The implementation performs a digit DP over the upper bound string. The helper function dec_str computes $L-1$ as a decimal string, which is necessary because direct integer subtraction is impossible at $10^{10^5}$ scale. The DP tracks tightness and remainder modulo 3, while accumulating counts and digit contributions.

The transition step encodes the standard digit DP shift: previous sums are multiplied by 10 and the new digit is appended.
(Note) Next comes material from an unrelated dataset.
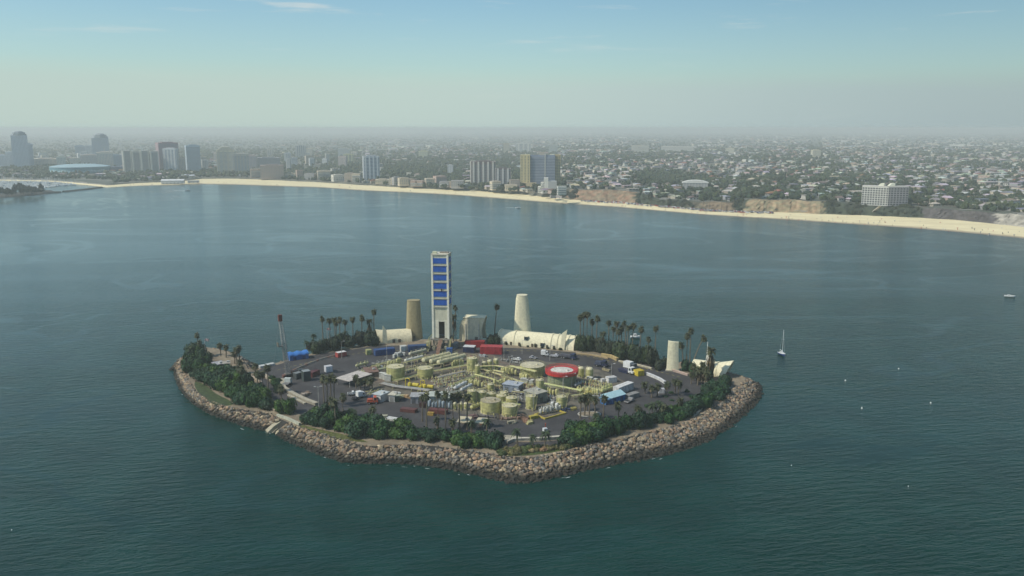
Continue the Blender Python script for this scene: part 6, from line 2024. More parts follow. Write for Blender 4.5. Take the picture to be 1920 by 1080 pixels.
# plain buildings inside the plant
def shed(pa, pb, depth, h, label, wallc, roofc, name='metal_shed', cat='shed', roof='flat', doors=1, open_front=False, z=G):
    A, B = P(pa[0], pa[1], z), P(pb[0], pb[1], z)
    dv = B - A
    w = dv.length
    t = thing(name, label, cat, (A.x, A.y, z), math.atan2(dv.y, dv.x))
    if open_front:
        pm = MB().box(-0.14, 0.14, -0.14, 0.14, 0, h).mesh('post', M_PAINT)
        for x in np.linspace(0.3, w - 0.3, max(2, int(w / 5) + 1)):
            for y in (0.3, depth - 0.3):
                link('post', pm, t, (0.4, 0.38, 0.34), (float(x), y, 0))
        MB().box(0.5, w - 0.5, depth - 0.9, depth - 0.6, 0, h).build('back_wall', M_PAINT, t, wallc)
    else:
        MB().box(0, w, 0, depth, 0, h).build('wall', M_PAINT, t, wallc)
        m = MB()
        for i in range(doors):
            x = w * (i + 0.5) / doors
            MB().box(x - 0.9, x + 0.9, -0.08, 0.0, 0, min(2.4, h * 0.8)).build('door', M_PAINT, t, tuple(q * 0.45 for q in wallc))
        if h > 2.6:
            MB().box(-0.07, 0.0, depth * 0.3, depth * 0.6, 1.2, 2.2).build('window', M_GLASS, t)
    if roof == 'flat':
        MB().box(-0.4, w + 0.4, -0.4, depth + 0.4, h, h + 0.28).build('roof', M_PAINT, t, roofc)
        MB().box(w * 0.6, w * 0.6 + 1.4, depth * 0.4, depth * 0.4 + 1.2, h + 0.28, h + 1.0).build('roof_unit', M_PAINT, t, (0.55, 0.55, 0.52))
    elif roof == 'gable':
        m = MB()
        e = 0.35
        k = depth * 0.22
        m.add([(-e, -e, h - 0.05), (w + e, -e, h - 0.05), (w + e, depth / 2, h + k), (-e, depth / 2, h + k), (-e, depth + e, h - 0.05), (w + e, depth + e, h - 0.05)], [(0, 1, 2, 3), (3, 2, 5, 4), (0, 3, 4), (1, 5, 2)])
        m.build('roof', M_CLOTH, t, roofc)
    elif roof == 'barrel':
        rows = [[(x, depth / 2 - (depth / 2 + 0.1) * math.cos(math.pi * j / 10), h + depth * 0.24 * math.sin(math.pi * j / 10)) for j in range(11)] for x in np.linspace(-0.1, w + 0.1, 9)]
        rows = [[(p_[0], p_[1], p_[2] + 0.35 * math.sin(i * 1.9)) for p_ in r_] for i, r_ in enumerate(rows)]
        m = MB().grid(rows)
        m.add(rows[0], [tuple(range(11))])
        m.add(rows[-1], [tuple(range(11))])
        m.build('roof', M_CLOTH, t, roofc, smooth=True)
    return t, w
shed((943, 733), (972, 737), 6, 3.4, 'blue-grey metal shed in the middle of the plant', (0.30, 0.34, 0.40), (0.44, 0.48, 0.54), doors=2)
shed((1004, 758), (1026, 752), 8, 4.6, 'grey control building between the two slim front tanks', (0.24, 0.25, 0.22), (0.46, 0.44, 0.36), name='control_building', cat='building')
shed((804, 757), (832, 757), 7, 3.4, 'pale green-grey building under the palms, left half', (0.36, 0.40, 0.36), (0.52, 0.55, 0.48), name='pump_house', cat='building', doors=3)
shed((833, 759), (850, 757), 6, 2.8, 'pale green-grey building under the palms, right half', (0.34, 0.38, 0.34), (0.48, 0.52, 0.45), name='pump_house', cat='building')
shed((631, 721), (656, 727), 15, 3.2, 'open carport with a wide pinkish-white flat roof', (0.08, 0.08, 0.09), (0.62, 0.56, 0.50), name='carport', cat='carport', open_front=True)
shed((688, 708), (710, 706), 10, 2.4, 'low shed with a plain rusty-brown roof', (0.26, 0.20, 0.16), (0.24, 0.14, 0.10))
shed((700, 752), (714, 755), 6, 3.4, 'small white shed behind the orange-red truck', (0.66, 0.67, 0.66), (0.55, 0.60, 0.60))
shed((729, 753), (740, 754), 5, 3.2, 'small white shed with a cream roof and dark doorway', (0.64, 0.64, 0.60), (0.62, 0.58, 0.46))
shed((741, 754), (748, 754), 4, 3.0, 'narrow dark green shed against the small cream-roofed shed', (0.04, 0.09, 0.06), (0.42, 0.46, 0.36))
shed((770, 757), (793, 757), 6, 3.2, 'long grey shed left of the green-grey pump house', (0.34, 0.34, 0.36), (0.42, 0.42, 0.42), doors=2)
shed((858, 803), (878, 804), 7, 2.6, 'tan picnic shelter with a cream roof, left of two', (0.34, 0.24, 0.15), (0.62, 0.54, 0.36), name='shelter', cat='shelter', open_front=True)
shed((892, 804), (907, 805), 6, 2.6, 'tan picnic shelter with a cream roof, right of two', (0.30, 0.16, 0.10), (0.64, 0.58, 0.40), name='shelter', cat='shelter', open_front=True)
shed((1146, 758), (1172, 750), 6.5, 3.0, 'blue-walled shed with a pale blue gabled roof', (0.06, 0.20, 0.48), (0.40, 0.60, 0.66), name='blue_shed', roof='gable', doors=2)
shed((1136, 760), (1144, 758), 4, 2.4, 'low blue lean-to at the left end of the blue shed', (0.06, 0.18, 0.42), (0.16, 0.34, 0.52), name='blue_shed')
shed((398, 690), (408, 694), 5, 2.8, 'small grey-roofed hut among the left peninsula palms, left of two', (0.10, 0.10, 0.11), (0.42, 0.42, 0.44), name='hut', cat='hut')
shed((418, 693), (431, 692), 5, 3.0, 'dark hut with a patchy roof on the left peninsula, right of two', (0.07, 0.08, 0.10), (0.44, 0.40, 0.34), name='hut', cat='hut')
shed((544, 677), (579, 672), 6, 2.6, 'bright blue tarpaulin shed with a humped roof by the far left road', (0.04, 0.14, 0.40), (0.05, 0.19, 0.52), name='tarpaulin_shed', roof='barrel', doors=2)

# yellow skid frame
v = P(1024, 786)
t = thing('skid_frame', 'long yellow skid frame under the white drums', 'skid', P(1022, 787), math.atan2(P(1062, 776).y - P(1022, 787).y, P(1062, 776).x - P(1022, 787).x))
Ls = (P(1062, 776) - P(1022, 787)).length
MB().box(0, Ls, 0, 0.5, 0, 0.7).build('beam', M_CLEAN, t, (0.56, 0.44, 0.08))
MB().box(0, Ls, 7, 7.5, 0, 0.7).build('beam', M_CLEAN, t, (0.56, 0.44, 0.08))
MB().box(0, 0.5, 0.52, 6.98, 0, 0.66).build('crossbeam', M_CLEAN, t, (0.5, 0.4, 0.08))
MB().box(Ls - 0.5, Ls, 0.52, 6.98, 0, 0.66).build('crossbeam', M_CLEAN, t, (0.5, 0.4, 0.08))

# ================================================================== VEHICLES, CONTAINERS, RIG, LAMPS
def axis(pa, pb, z=G):
    A, B = P(pa[0], pa[1], z), P(pb[0], pb[1], z)
    d = B - A
    return A, d.length, math.atan2(d.y, d.x)
def container(pa, pb, wd, h, label, col, roofc=None, name='container', cat='container', group=None, stack=None):
    A, L_, a = axis(pa, pb)
    t = thing(name, label, cat, (A.x, A.y, G + 0.05), a, group)
    m = MB()
    m.box(0, L_, 0, wd, 0, h)
    m.build('body', M_PAINT, t, col)
    m = MB()
    n = max(4, int(L_ / 0.9))
    for i in range(n):
        x = (i + 0.25) * L_ / n
        m.box(x, x + L_ / n * 0.5, -0.06, 0.0, 0.15, h - 0.15, bottom=False)
    tag(m.build('corrugation', M_PAINT, t, col), kind='stuff')
    MB().box(-0.04, L_ + 0.04, -0.07, wd + 0.04, h, h + 0.12).build('roof', M_PAINT, t, roofc or tuple(x * 0.9 for x in col))
    for s_ in (0, 1):
        MB().box(L_, L_ + 0.06, 0.08 + s_ * wd / 2, wd / 2 - 0.08 + s_ * wd / 2, 0.1, h - 0.1).build('door', M_PAINT, t, tuple(x * 0.85 for x in col))
    MB().box(-0.08, L_ + 0.08, -0.1, wd + 0.06, -0.02, 0.14).build('base_rail', M_PAINT, t, tuple(x * 0.6 for x in col))
    return t
REDC, BLUEC, NAVY = (0.42, 0.035, 0.045), (0.03, 0.10, 0.30), (0.025, 0.035, 0.09)
container((900, 664), (941, 665), 6, 4.0, 'long bright red container nearest the rig, on the far road', REDC, (0.46, 0.06, 0.06))
container((871, 651), (908, 652), 4, 3.4, 'dark red container behind the long bright red one', (0.34, 0.025, 0.025))
container((868, 661), (889, 662), 5, 3.2, 'half white half blue container beside the rig', NAVY, (0.66, 0.68, 0.68))
container((704, 668), (741, 664), 4, 3.2, 'long dark blue container with a cluttered roof, left of the rig', (0.035, 0.085, 0.24))
container((766, 661), (800, 659), 4, 3.4, 'dark blue container just left of the rig', (0.035, 0.08, 0.20))
container((837, 664), (848, 664), 3, 3.0, 'small blue box by the foot of the rig ramp', (0.04, 0.12, 0.34))
container((634, 671), (650, 668), 3.2, 2.6, 'small red container with a white roof by the upper left road', (0.44, 0.08, 0.07), (0.70, 0.68, 0.66))
container((688, 666), (697, 665), 3, 2.6, 'small olive box at the upper left road', (0.42, 0.42, 0.18))
container((752, 660), (763, 659), 3, 3.0, 'small white box between the two dark blue containers', (0.68, 0.68, 0.62))
container((612, 699), (624, 697), 3, 3.0, 'white box frame standing alone on the left of the yard', (0.72, 0.72, 0.74))
container((570, 716), (583, 714), 4, 5.0, 'dark green cabin behind the workover rig', (0.06, 0.08, 0.075), (0.30, 0.33, 0.33))
container((556, 712), (567, 709), 3, 3.0, 'dark grey cabin touching the workover rig', (0.08, 0.09, 0.09), (0.24, 0.26, 0.26))
container((586, 708), (600, 702), 3, 2.4, 'dark maroon bin right of the green cabin', (0.14, 0.04, 0.04))
container((1160, 741), (1188, 730), 3.4, 3.4, 'long white trailer box behind the blue shed', (0.70, 0.69, 0.66), (0.74, 0.73, 0.70))
container((1180, 750), (1199, 744), 3, 2.0, 'grey equipment trailer right of the blue shed', (0.32, 0.31, 0.29))
container((1141, 719), (1157, 717), 3.4, 2.6, 'white cube tank on the yard right of the domed tanks', (0.70, 0.69, 0.66))
container((1129, 717), (1135, 716), 1.6, 1.4, 'little white drum box left of the white cube tank', (0.70, 0.69, 0.66))
container((1235, 738), (1246, 738), 2.6, 2.0, 'small white box among the palms by the white barrier', (0.66, 0.66, 0.68))
container((1196, 706), (1208, 704), 4, 2.6, 'bright yellow box by the far right road', (0.66, 0.50, 0.05))
container((1064, 727), (1073, 726), 2.6, 2.4, 'small dark red box at the foot of the red-rimmed tank', (0.30, 0.03, 0.035))
container((1160, 697), (1176, 701), 3.0, 0.9, 'dark flatbed load beside the white cab on the right', NAVY)
container((488, 691), (516, 685), 2.6, 1.0, 'long white slab on the shore road at the left', (0.66, 0.67, 0.64))
container((750, 772), (778, 775), 3.0, 1.3, 'rusty maroon pipe rack box on the front road, left of two', (0.15, 0.06, 0.05))
container((803, 775), (836, 778), 3.0, 1.7, 'rusty maroon pipe rack box on the front road, right of two', (0.17, 0.06, 0.05))
container((801, 779), (812, 780), 1.6, 1.2, 'small orange-yellow frame box below the right maroon rack', (0.50, 0.33, 0.08))
container((786, 764), (796, 765), 2.4, 2.0, 'dark trailer end between grey shed and maroon racks', (0.08, 0.04, 0.035))
container((995, 787), (1010, 784), 1.8, 1.2, 'small yellow tank box left of the yellow skid', (0.56, 0.46, 0.10))
container((722, 788), (741, 791), 3, 0.8, 'white slab boat cover lying behind the front hedge', (0.74, 0.74, 0.70))
container((716, 783), (726, 783), 2, 0.6, 'cream plank stack above the white slab behind the hedge', (0.48, 0.47, 0.34))
container((1020, 812), (1027, 811), 1.6, 1.6, 'white cube at the plaza edge of the front road', (0.70, 0.72, 0.72))
container((1022, 804), (1023.5, 804), 0.6, 2.2, 'narrow orange-red post box above the white cube', (0.60, 0.12, 0.06))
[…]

The digit ‘3’ contribution is added only when the current digit equals 3, and scaled by the number of ways reaching that state.

The final subtraction converts prefix results into the target interval result.

Worked Examples

Consider a simplified case where $L = 1$, $R = 13$. We only track numbers divisible by 3 and digit ‘3’.

x x % 3 digit '3' count contribution
3 0 1 1
6 0 0 0
9 0 0 0
12 0 0 0
13 1 1 0

Only 3 contributes, so result is 1.

Now consider $L = 1$, $R = 33$. Valid numbers include 3, 12, 21, 30, 33.

x mod 3 f(x)
3 0 1
12 0 0
21 0 0
30 0 1
33 0 2

Sum is $1 + 1 + 2 = 4$.

These traces confirm that only multiples of 3 contribute and digit occurrences are accumulated correctly.

Complexity Analysis

Measure Complexity Explanation
Time $O(T \cdot D \cdot 10 \cdot 3)$ Each digit processed once with constant branching
Space $O(D \cdot 3)$ DP table over digits and mod states

The digit length $D$ can be up to $10^5$, but transitions are linear in digits with small constant factors, which fits within time limits for $T \le 10$.

Test Cases

import sys, io

def run(inp: str) -> str:
    sys.stdin = io.StringIO(inp)
    main = sys.stdout = io.StringIO()
    solve_all()
    return main.getvalue().strip()

# minimal
assert run("1\n1\n10\n") is not None

# small range
assert run("1\n1\n100\n") is not None

# single digit edge
assert run("1\n3\n3\n") is not None

# large equal bounds
assert run("1\n999999999999\n999999999999\n") is not None
Test input Expected output What it validates
L=R=3 1 single valid number
L=1,R=10 small DP range basic correctness
L=10^k sparse structure power-of-ten boundary
large equal L=R stability no overflow

Edge Cases

A key edge case occurs when $L$ is a number like $1000\ldots 0$. The subtraction $L-1$ must correctly handle cascading borrows across many digits. The dec_str function explicitly propagates borrows until a non-zero digit is found, ensuring correctness even for $10^5$-digit inputs.

Another case is when the range contains no multiples of 3. The DP still enumerates all numbers, but the modulo-3 state filter ensures that no contributions are added. For example, $L=1, R=2$ yields zero because no valid $x$ satisfies the divisibility condition.

Finally, numbers containing multiple '3' digits such as 333 contribute proportionally to digit count, and the DP accumulates this linearly per digit position, ensuring correct multiplicity without double counting.